You are absolutely right in everything you said. This has been one of my problems all along. I have been selfish and never thought about the other person. Luckily through reading the Divorce Remedy and really looking at myself, I did not react to what I was feeling. I had to stop and think about what was really bothering me. I am proud of my self for handling it the way I did. You are right, she did take time from her job to check on me. I did leave her a nice note last night thanking her for watching the kids while I have been seeing my dad. I did tell her what a wonderful wife and mother I think she is. Yesterday she texted me in the morning and said she hopes I have a good day and that she loved me. That felt really good. She has not done that in a really long time. My dad is doing better thank goodness. Thank You for your prayers.

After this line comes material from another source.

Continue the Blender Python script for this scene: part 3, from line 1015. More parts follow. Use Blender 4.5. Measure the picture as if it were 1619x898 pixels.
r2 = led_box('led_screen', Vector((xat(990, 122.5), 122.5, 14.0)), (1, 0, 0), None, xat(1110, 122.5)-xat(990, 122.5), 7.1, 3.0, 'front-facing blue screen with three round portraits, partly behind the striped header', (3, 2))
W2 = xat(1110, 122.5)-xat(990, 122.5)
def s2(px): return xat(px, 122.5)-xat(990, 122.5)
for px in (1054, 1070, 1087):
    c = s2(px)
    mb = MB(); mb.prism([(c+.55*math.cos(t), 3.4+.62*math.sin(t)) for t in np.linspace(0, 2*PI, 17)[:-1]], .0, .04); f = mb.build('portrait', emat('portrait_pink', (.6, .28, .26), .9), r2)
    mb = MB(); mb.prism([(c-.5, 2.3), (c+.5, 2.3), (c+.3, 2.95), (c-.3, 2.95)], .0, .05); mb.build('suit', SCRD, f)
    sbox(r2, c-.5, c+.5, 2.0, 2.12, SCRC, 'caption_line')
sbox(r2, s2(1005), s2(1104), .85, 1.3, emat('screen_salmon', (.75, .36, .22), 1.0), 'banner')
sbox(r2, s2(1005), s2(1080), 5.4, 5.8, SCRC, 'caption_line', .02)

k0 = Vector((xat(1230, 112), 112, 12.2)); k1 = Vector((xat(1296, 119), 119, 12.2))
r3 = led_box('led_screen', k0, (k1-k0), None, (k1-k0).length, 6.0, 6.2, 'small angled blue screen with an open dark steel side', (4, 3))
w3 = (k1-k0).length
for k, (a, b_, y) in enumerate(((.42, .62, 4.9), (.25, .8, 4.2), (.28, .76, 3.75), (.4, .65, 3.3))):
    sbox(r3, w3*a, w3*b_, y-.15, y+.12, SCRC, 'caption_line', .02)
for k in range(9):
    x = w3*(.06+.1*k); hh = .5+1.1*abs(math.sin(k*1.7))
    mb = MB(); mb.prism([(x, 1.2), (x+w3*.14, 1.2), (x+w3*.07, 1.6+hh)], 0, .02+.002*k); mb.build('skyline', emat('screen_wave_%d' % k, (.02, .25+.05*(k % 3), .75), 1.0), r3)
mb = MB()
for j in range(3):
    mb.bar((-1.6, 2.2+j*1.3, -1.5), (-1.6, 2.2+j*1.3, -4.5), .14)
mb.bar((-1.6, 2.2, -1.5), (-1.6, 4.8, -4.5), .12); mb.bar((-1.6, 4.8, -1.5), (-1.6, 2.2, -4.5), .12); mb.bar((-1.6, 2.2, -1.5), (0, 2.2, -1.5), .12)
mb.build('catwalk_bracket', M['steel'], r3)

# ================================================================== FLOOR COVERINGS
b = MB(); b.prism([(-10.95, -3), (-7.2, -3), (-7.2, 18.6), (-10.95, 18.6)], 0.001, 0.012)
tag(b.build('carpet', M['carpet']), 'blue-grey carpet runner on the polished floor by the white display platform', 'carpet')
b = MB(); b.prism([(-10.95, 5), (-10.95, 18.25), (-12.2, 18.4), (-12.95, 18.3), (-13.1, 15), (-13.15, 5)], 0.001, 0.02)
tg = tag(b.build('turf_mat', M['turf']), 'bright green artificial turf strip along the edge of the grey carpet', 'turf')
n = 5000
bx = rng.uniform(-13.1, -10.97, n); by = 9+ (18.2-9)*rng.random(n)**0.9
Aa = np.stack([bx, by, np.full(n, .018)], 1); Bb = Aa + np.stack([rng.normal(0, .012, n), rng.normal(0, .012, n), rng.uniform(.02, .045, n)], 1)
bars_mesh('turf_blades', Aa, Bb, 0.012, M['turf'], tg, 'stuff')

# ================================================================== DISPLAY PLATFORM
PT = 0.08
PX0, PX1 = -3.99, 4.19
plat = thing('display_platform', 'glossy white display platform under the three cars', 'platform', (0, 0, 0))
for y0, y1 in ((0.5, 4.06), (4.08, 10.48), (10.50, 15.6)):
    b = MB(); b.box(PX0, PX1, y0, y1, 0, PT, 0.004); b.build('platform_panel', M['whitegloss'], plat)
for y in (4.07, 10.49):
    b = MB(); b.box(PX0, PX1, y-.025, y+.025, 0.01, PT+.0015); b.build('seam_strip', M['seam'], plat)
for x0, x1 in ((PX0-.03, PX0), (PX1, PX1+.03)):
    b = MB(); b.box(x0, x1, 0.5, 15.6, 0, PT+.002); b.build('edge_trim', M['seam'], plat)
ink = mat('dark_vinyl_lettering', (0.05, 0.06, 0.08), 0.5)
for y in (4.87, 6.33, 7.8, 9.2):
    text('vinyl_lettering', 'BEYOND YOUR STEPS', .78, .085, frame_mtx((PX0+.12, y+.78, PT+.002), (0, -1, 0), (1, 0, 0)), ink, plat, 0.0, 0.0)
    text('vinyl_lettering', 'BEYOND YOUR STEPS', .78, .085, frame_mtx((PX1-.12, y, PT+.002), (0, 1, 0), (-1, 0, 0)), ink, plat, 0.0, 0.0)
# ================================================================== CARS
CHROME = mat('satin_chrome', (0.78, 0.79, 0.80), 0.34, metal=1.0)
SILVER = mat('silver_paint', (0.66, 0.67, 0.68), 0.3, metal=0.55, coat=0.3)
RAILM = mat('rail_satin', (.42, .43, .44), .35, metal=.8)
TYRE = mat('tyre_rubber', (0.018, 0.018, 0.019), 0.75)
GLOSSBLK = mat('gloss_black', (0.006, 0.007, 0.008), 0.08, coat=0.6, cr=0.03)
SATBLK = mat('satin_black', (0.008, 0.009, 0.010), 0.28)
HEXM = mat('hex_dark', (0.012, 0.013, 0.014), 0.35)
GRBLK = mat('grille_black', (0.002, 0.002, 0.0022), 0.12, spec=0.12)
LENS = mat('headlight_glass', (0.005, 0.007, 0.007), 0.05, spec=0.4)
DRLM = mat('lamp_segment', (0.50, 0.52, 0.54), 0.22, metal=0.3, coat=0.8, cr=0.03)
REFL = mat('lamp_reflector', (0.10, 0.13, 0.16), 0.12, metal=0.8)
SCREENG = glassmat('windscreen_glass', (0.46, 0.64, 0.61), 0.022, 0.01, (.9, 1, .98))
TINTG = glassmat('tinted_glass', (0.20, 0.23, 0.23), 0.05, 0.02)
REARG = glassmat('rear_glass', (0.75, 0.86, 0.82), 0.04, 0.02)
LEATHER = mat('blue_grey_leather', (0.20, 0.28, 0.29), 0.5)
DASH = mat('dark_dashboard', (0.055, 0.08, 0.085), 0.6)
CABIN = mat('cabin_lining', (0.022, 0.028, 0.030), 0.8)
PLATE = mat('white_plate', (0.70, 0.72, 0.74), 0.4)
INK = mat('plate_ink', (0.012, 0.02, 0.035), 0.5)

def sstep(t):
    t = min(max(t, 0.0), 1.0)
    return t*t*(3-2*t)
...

Joe, so glad your dad is doing better. And well done for not reacting, and stopping and thinking about your reaction. The note sounds nice, as does he response!
Me 28 / H 28 M 1 / T 2.5 BOMB 12-3-14 "I don't feel like myself any more" Still living together, separate rooms.
I know the feeling. I have been trying to analyze everything my wife does also. She is so up and down. I am learning alot through this process. It is tough. We have not had any physical contact other than a hug since before Halloween. Most of the hugs have been a quick one armed pat on the back. This morning and tonight have been the first time she actually hugged me like she used to. I'm sorry you were down yesterday. The emotional roller coaster effects us to. I have good days and bad days. I have been learning alot from reading the Divorce Remedy.
Me:44 EXW 44 Wonderful Children M11, T14 BD 6/14 OM Confirmed Divorce Final 2/25/16 "It works if you work it!"